Sunday afternoon. I was at church by NY temple this morning, and I gracefully rushed home to get my thoughts into this blog post. Blessed that I had a big thing that I needed to write about. I guess I have had lots of big things I needed to write about.. I just haven't made the time.. or been honest about it.. or been brave enough to share, I guess. No.. not I guess - that's the way it's been.
Church today was so touching and beautiful and heartfelt and hard. That's why I am writing. Because I had to. And a writer has to write... so I must be a writer after all. Even though I don't always give myself the time to be one.
There's been a lot of things going on my mind, and a lot of things I haven't known what to think about and what God wants me to do with it. I have recently talked to my friend Jessica from the markle about how you hear God's voice. It was interesting because I told her.. that I don't think I've ever actually heard his voice before. And she said you shouldn't expect an actual audible voice .. that God's voice is usually that unexpected thing you hear in the back of your heard that tells you what the right thing is to do, or gives you an immediate impulse to change or react to something or when your mind can't be kept off one thing...that seems to be God's voice. And I just said.. well I guess I haven't really learned what is God's voice and what is just me. Sometimes your in conflict with yourself, you know, and you just need time to think things over and you clear your head and make a decision.
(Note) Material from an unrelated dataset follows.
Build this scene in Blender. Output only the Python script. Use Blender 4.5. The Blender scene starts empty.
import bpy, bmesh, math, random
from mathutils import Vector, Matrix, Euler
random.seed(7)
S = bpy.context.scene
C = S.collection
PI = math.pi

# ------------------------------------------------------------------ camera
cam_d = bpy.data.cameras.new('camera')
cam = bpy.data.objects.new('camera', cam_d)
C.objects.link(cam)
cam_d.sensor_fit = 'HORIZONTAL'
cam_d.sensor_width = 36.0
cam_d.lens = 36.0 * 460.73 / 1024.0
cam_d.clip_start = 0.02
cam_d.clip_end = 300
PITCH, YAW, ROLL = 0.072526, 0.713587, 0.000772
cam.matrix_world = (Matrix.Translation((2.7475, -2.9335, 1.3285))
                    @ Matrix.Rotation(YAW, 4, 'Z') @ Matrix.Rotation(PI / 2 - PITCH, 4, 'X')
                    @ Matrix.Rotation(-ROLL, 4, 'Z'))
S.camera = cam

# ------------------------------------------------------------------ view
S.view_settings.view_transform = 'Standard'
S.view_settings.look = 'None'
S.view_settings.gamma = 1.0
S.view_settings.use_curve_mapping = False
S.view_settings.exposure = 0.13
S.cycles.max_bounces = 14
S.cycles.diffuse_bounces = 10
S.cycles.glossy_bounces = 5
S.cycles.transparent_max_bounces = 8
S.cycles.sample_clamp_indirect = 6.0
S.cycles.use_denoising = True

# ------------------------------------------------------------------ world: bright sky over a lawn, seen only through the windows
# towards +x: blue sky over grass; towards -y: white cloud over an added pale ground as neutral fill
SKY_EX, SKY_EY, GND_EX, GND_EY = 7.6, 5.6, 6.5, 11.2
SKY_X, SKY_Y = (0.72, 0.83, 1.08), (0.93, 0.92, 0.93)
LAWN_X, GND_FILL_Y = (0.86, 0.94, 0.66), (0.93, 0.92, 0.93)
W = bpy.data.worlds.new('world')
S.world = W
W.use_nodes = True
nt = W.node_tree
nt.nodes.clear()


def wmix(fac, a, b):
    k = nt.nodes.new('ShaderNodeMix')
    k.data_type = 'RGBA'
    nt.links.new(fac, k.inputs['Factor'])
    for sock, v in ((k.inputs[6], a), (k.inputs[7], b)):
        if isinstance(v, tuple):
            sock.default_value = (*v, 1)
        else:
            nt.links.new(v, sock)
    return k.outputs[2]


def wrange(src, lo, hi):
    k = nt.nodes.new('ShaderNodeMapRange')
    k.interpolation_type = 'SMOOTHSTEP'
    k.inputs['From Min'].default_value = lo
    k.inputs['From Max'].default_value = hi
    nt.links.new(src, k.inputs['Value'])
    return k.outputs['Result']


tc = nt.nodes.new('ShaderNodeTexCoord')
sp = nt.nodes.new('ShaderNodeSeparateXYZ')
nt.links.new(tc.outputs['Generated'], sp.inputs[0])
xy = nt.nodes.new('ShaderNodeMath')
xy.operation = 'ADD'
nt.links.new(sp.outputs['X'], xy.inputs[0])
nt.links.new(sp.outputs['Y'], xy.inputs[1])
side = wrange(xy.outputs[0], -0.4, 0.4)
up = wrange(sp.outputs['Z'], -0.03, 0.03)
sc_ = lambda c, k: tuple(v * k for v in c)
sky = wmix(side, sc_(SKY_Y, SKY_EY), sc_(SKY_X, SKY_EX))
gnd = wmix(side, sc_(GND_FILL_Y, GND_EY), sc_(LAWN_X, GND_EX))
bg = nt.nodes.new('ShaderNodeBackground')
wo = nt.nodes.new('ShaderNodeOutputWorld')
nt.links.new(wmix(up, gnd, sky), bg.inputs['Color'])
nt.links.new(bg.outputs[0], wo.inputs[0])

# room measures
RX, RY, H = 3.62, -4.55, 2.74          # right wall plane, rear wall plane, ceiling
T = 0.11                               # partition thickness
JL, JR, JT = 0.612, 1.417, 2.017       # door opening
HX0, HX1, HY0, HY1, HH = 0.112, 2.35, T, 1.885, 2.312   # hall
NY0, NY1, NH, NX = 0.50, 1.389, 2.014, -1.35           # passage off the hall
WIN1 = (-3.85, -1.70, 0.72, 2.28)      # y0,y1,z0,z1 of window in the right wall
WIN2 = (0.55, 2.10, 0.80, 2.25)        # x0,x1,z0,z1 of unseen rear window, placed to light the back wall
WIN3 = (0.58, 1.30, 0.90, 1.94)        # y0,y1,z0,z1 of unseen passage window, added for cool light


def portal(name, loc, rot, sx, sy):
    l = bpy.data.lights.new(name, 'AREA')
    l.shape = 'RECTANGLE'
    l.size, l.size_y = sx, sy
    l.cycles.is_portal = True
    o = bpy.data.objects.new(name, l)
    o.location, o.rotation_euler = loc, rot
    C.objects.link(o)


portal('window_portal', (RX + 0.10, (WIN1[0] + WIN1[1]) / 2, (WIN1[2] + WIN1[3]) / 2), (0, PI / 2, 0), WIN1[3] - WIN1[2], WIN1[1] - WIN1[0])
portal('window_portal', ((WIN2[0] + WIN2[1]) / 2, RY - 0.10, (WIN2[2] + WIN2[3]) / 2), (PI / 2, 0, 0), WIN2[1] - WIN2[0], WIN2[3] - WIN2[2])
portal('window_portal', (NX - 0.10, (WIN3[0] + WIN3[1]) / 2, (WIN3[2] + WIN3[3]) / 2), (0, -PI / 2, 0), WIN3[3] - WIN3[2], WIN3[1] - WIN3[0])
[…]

Well... I guess God is always there, always present and always with us in thoughts.. so no matter what I think he'll always have influenced. But if I let him, right?
Listening for God's voice is sometimes the hardest thing to do.
At the moment I think I have been shedding away a bit.. because I haven't known what to say and how to approach him. I pray with all my heart every day.. but sometimes I think I forget the listening part too.
I forget that my job isn't 'done' when I have cried my burdens out, prayed for who needed prayers, and promised God to fulfill the gifts he gave me for the day. Sometimes there's more.
Recently I have had a very dear friend. So dear, that I was overwhelmed by my friend's presence in my life and what I could give, support and have effect on in return. This is a friend I feel I was brought to by Jesus. Not a beautiful coincidence, but a perfectly planned angelic meeting from God.
Do you have that person that you understood the depth of that bond with? An immediate moment of realizing how beautifully God wanted you to touch each other's lives?
- In reality, what's so ironic, but absolutely astonishing, is that EVERYONE in your life is there for a reason. Brought to you by God, planned for some reason, one way or another. BUT for us mere humans, who only ever understand a billionth part of God's great plan for us, what is SO incredible for us, is when we realize HOW and WHY that person was brought to us. When we understand the calling in our life, when we feel our purpose, when we listen and respond because we know and we want to fulfill and be filled with that grace He has given us in form of a human like us.
It's like seeing God closer, knowing him better, understanding his love and understanding the importance of our relationships with one another, right?
To me that is one of the most beautiful things we could ever experience. I have had many of those cases I'm sure, but recently in my adulthood, as I came to understand them more.. I can look back on just several special cases of important people who were sent as angels for me and vice versa.
It has filled my life with so much more depth and meaning.
First was Armando, my former boyfriend.. and still lover, or person.. a very special who still is in my life. A case I can't explain - but purposely, because we understood how we had been placed next to each other in such a beautiful way, we are in the situation of not being able to let go of one another, even though times may be changing. Some people you can just never let go in your heart in that way. Some people you will always love on that level, because if you didn't you'd forget the gift of God. That's what I see it as. Armando saved me at a time I felt life was hopeless, my gifts were hopeless and I could never be loved in that sense. Just as I'd thought I wanted to put an an end to it, I met him, who seemed to love me in every sense, for all that I was. I knew he was exactly what I needed and he was so good to me, for the time he could. Unfortunately we lived on two different sides of the country and romance doesn't work well that way, especially if you struggle with trusting people and being afraid of being rejected.
But I KNEW that he had been there for a special reason. He was my angel who showed me that life was worth waiting for. That I was beautiful the way I am. That I was lovable the way I am. Finding him at least just to trust that is all the gift I could ask for.
Secondly, I wrote a song that saved a friend who was in deep trouble. I was able to share the holy spirit within me in a way I had never been able to before. I was able to heal, inspire and be a friend that filled an otherwise deep black, hopeless whole. Kerrie has probably been the dearest of my friends when I look back at it, because I felt God holding our hands and protecting us and the trials and fears so profoundly as I never have.
I think there is so much more to tell. I will look for old notes! I realize I have been a busy restless like actress lately, who hasn't taken the time to write home!